One former postal official said on Facebook he had seen all this before.

“So the public periodically sees a crisis,” former postmaster general William J. Henderson said in an Aug. 22 post.

“Congress is outraged, meetings occur, the press covers the crisis, but after the dust settles nothing really changes. And everyone moves on,” said Henderson, who ran the USPS from 1998 to 2001.

Postal banking fears

A banking group has expressed fears that the U.S. Postal Service may be planning “an exclusive agreement with JPMorgan Chase to provide banking services through the postal branch network.”

The Independent Community Bankers of America made the charge Aug. 24 as it called on the Postal Regulatory Commission to investigate the possibility.

“Any exclusive arrangement, negotiated behind closed doors, to allow a profit-driven entity to leverage the USPS branch network is a formula for corruption and should be a serious concern to all Americans who care about the integrity of our public institutions,” said Rebecca Romero Rainey, the banking group’s president.

“If USPS is considering creating exclusive access to their network, it should do so through a transparent and fully competitive process,” she said.

Asked to comment, David Partenheimer, a USPS spokesman, did not address whether the USPS is in talks with the New York banking firm.

“To the extent our research concludes that we can legally provide additional services at a profit and without distracting from our core business, we would consider these,” Partenheimer said.

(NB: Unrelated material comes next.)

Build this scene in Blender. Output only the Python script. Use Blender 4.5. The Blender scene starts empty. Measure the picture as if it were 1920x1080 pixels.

“However public policy and regulatory discussions must be addressed before the Postal Service invests in an area outside our core function.”

“Our core function is delivery, not banking,” he added.

The Postal Service offered banking services from 1911 to 1967 but withdrew from that market. It has shown little interest in offering those services, although several Democratic lawmakers have urged the USPS to offer banking services, especially in areas that are not served by banks.